#### [Task requirements]
Show every line that has the string "scene" in it.

#### [Data provided]
▶

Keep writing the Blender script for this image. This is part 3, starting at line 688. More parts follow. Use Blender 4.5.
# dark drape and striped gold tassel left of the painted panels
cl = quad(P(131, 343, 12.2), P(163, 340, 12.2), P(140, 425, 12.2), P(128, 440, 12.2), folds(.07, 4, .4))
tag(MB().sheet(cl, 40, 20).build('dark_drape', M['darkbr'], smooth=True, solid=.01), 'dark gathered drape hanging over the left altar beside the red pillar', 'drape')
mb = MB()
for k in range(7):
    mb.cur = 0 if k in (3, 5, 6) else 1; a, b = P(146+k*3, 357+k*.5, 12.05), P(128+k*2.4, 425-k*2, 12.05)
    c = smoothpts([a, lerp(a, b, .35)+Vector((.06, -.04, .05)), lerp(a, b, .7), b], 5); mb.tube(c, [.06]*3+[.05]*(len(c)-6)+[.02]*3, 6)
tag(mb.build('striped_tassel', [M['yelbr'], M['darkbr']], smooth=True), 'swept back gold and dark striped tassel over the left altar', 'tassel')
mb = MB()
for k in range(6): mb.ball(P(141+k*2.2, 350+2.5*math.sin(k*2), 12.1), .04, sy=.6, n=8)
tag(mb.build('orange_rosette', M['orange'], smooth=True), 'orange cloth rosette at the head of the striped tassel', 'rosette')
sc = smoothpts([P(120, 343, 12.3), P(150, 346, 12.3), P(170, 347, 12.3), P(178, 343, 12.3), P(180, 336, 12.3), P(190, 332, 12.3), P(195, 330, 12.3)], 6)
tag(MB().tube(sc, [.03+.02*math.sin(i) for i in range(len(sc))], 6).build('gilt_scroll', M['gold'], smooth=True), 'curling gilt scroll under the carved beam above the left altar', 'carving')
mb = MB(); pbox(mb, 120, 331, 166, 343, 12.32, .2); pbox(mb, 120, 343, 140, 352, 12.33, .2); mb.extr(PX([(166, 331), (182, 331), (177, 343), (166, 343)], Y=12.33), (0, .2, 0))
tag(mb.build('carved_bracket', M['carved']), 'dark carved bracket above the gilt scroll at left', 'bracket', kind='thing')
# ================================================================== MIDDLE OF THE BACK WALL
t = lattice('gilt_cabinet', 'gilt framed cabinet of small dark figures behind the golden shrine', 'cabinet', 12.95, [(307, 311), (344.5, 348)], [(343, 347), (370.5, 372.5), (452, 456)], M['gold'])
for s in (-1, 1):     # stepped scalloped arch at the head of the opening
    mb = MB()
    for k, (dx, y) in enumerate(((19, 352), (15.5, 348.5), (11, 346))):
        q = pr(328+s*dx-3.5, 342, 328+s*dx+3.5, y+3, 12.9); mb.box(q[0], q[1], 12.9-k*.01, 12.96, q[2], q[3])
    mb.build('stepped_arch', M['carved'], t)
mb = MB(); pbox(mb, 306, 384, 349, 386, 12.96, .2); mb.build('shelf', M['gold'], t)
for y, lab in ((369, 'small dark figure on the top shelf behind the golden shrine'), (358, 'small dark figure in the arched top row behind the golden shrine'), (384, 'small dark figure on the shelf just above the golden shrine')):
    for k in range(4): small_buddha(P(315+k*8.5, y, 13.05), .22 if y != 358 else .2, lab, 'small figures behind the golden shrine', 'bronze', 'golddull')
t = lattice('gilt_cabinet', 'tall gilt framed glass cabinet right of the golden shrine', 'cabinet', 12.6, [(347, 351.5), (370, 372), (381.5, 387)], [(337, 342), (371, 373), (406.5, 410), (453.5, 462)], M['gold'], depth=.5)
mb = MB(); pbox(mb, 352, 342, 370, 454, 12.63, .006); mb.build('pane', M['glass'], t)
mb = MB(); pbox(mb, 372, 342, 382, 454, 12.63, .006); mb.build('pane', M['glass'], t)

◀
▶

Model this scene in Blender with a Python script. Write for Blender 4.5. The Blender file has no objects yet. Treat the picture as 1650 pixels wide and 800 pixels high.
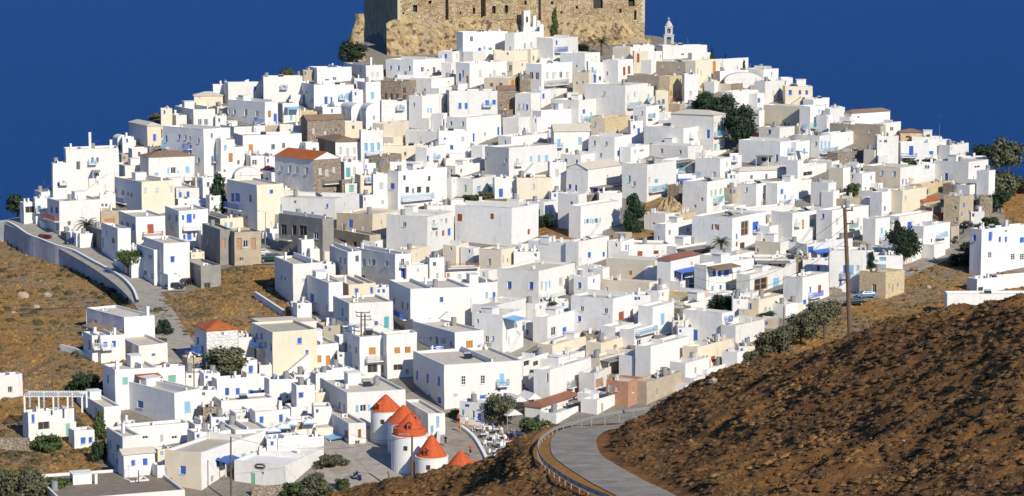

◀
▶

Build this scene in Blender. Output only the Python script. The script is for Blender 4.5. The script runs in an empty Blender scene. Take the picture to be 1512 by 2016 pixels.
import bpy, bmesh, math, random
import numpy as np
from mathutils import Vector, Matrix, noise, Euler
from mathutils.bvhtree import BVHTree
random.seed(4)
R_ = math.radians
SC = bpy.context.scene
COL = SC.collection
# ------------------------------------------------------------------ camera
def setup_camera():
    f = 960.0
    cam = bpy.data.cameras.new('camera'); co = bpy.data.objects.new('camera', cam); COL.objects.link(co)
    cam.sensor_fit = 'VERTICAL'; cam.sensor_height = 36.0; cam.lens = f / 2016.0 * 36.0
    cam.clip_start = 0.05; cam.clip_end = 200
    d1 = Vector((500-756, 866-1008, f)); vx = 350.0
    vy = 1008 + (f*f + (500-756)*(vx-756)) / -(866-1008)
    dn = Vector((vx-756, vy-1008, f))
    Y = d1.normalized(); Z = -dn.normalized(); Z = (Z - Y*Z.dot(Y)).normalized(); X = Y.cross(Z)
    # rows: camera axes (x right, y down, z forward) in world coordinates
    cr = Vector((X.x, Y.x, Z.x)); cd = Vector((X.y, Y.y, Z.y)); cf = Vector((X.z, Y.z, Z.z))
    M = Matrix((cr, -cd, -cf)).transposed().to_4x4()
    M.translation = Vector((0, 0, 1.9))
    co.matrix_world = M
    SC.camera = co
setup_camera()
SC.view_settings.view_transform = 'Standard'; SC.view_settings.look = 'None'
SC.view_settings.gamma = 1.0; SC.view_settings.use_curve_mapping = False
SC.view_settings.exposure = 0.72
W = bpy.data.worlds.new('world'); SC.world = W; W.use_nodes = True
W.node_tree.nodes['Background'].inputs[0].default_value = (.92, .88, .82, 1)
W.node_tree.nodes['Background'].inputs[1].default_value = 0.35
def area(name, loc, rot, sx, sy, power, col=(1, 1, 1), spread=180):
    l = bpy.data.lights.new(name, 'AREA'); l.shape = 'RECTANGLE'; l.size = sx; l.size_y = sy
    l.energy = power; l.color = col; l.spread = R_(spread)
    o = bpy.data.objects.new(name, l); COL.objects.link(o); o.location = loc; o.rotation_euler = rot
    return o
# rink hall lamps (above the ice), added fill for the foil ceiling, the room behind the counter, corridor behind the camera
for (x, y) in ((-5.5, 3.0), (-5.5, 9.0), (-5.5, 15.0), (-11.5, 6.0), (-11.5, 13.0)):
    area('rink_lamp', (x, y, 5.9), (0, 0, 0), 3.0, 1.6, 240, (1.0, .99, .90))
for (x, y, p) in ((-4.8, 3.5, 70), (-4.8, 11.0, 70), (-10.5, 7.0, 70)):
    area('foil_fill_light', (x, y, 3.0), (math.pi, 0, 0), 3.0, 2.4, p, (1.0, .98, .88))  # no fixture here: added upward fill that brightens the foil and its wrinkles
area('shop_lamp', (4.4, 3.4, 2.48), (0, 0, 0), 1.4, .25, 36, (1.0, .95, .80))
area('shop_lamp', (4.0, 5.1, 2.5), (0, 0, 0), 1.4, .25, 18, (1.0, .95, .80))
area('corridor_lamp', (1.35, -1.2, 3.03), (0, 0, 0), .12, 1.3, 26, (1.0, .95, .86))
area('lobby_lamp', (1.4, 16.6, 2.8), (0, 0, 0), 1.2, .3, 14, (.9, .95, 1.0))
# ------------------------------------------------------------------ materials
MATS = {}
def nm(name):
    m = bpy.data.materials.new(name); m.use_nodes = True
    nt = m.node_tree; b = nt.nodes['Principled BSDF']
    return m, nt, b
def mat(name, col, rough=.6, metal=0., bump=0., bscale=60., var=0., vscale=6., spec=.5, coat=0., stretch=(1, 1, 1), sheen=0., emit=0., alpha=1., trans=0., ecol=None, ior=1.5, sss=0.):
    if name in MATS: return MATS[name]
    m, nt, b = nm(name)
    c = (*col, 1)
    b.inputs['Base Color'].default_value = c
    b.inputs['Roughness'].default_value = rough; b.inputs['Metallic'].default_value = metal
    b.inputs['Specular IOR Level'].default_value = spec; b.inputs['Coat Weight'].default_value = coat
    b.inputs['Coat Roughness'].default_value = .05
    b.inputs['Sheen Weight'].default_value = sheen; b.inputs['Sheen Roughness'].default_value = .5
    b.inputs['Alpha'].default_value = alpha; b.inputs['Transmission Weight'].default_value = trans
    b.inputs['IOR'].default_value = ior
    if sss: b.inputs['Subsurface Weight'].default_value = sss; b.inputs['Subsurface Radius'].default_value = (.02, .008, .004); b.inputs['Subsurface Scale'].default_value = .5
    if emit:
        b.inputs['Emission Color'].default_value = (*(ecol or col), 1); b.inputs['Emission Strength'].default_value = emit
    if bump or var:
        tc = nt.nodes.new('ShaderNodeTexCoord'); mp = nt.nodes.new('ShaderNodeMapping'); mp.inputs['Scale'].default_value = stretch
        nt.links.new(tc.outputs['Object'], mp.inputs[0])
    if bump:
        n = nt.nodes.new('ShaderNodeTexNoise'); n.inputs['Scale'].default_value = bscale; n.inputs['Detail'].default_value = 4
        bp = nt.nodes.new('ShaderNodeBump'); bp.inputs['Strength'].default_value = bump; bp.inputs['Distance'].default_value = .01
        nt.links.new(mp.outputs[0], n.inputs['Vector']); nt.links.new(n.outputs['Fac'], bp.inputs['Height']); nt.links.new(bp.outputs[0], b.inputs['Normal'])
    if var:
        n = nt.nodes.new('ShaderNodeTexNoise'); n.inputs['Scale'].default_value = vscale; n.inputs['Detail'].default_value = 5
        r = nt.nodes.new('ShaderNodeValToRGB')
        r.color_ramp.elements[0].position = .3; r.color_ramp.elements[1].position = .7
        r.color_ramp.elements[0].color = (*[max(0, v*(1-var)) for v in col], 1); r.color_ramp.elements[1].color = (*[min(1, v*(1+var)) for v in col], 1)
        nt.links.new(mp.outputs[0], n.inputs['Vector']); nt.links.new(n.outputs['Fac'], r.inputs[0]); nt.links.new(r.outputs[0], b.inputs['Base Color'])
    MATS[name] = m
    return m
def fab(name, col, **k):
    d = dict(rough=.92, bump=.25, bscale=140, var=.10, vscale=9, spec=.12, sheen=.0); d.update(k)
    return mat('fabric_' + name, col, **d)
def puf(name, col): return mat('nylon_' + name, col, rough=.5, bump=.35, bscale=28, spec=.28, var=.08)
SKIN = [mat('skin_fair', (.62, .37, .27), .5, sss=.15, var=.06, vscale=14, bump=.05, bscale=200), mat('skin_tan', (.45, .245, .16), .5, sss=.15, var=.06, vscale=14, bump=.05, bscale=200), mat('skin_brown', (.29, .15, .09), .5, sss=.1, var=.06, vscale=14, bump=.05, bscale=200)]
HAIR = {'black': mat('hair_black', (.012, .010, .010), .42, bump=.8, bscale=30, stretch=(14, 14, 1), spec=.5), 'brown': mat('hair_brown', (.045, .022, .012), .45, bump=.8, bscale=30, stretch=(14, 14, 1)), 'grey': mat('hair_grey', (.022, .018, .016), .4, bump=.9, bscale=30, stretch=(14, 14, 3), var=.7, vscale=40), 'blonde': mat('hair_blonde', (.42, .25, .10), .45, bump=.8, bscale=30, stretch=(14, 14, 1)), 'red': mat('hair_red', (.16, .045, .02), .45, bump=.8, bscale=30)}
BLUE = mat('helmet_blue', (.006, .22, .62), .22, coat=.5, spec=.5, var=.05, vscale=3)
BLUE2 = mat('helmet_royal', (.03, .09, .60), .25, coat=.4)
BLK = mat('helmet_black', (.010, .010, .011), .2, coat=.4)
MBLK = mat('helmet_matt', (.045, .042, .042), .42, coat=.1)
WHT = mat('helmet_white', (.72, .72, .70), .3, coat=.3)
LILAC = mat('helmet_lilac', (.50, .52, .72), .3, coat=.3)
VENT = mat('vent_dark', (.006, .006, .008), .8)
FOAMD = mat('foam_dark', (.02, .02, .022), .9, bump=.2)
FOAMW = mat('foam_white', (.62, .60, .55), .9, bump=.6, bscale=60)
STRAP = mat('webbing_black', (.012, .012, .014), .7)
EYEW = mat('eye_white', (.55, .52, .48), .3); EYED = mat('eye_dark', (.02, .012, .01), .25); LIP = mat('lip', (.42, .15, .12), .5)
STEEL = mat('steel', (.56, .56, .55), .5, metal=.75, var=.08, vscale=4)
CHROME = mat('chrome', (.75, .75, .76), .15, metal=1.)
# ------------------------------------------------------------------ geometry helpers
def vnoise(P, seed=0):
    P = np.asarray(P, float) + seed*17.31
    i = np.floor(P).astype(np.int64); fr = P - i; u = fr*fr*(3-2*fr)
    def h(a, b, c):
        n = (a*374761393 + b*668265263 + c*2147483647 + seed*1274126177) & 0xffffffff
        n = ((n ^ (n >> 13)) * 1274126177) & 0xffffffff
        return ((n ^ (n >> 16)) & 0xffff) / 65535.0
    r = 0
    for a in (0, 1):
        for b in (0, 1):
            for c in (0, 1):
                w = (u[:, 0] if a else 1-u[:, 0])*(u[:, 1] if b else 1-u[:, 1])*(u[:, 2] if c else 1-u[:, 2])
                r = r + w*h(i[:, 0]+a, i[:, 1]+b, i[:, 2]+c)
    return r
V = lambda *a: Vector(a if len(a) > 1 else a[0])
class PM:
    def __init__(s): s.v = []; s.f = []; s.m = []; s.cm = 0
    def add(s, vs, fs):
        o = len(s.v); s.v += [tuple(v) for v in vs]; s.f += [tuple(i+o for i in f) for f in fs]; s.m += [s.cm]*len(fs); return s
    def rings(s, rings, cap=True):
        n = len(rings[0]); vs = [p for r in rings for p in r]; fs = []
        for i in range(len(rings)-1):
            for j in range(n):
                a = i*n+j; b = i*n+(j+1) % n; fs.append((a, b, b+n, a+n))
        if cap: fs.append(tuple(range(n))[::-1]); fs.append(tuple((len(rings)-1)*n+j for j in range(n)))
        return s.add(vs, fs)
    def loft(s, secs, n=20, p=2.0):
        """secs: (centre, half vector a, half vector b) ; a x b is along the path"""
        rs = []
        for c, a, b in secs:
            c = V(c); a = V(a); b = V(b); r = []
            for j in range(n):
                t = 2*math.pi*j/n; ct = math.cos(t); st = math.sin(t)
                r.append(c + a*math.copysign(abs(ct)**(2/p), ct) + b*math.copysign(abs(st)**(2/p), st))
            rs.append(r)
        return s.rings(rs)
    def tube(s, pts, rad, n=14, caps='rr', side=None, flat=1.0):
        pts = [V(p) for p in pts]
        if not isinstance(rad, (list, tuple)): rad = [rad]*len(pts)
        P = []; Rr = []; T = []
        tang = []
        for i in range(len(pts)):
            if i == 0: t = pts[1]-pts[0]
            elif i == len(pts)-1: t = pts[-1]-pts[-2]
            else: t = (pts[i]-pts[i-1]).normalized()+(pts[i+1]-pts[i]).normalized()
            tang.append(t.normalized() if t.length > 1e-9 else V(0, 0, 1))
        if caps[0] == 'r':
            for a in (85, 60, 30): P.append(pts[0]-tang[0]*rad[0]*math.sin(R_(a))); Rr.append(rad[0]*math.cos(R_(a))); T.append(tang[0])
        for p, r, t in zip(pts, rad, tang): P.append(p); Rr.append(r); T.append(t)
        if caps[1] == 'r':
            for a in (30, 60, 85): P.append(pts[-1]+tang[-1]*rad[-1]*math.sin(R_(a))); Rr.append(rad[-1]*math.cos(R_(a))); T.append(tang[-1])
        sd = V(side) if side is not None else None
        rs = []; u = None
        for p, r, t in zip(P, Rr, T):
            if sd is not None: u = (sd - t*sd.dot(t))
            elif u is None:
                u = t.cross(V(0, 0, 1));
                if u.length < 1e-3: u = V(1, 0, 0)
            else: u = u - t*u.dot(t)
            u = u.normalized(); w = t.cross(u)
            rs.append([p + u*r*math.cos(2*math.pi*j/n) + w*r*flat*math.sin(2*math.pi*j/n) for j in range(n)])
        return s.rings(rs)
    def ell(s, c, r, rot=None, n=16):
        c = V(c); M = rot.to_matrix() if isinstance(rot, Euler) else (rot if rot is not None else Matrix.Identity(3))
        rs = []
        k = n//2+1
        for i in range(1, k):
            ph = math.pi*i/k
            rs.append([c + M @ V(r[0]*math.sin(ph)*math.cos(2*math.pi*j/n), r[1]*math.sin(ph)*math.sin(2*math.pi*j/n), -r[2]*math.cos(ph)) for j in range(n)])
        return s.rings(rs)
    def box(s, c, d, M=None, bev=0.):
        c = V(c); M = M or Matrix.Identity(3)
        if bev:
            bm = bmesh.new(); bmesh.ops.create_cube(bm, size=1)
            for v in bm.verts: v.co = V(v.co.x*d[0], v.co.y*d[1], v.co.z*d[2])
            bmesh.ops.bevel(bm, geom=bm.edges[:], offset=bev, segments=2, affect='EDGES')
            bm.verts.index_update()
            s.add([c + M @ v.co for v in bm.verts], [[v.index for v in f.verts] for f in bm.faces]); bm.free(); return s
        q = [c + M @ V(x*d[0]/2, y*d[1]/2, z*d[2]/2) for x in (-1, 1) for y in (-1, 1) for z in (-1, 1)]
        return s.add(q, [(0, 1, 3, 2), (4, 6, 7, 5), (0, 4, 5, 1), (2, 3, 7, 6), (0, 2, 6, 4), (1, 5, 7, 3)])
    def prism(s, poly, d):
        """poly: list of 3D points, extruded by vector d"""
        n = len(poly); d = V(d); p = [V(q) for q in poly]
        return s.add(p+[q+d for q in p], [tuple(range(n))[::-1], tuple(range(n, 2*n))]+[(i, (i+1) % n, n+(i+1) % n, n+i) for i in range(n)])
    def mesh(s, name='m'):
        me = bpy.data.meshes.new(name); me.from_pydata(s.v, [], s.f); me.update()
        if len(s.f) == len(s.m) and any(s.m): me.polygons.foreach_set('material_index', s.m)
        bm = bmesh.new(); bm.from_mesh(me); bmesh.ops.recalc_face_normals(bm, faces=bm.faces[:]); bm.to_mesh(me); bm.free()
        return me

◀

#### [Answer to this problem]
Model this scene in Blender with a Python script. Write for Blender 4.5. The Blender file has no objects yet. Treat the picture as 1650 pixels wide and 800 pixels high.
Build this scene in Blender. Output only the Python script. The script is for Blender 4.5. The script runs in an empty Blender scene. Take the picture to be 1512 by 2016 pixels.
SC = bpy.context.scene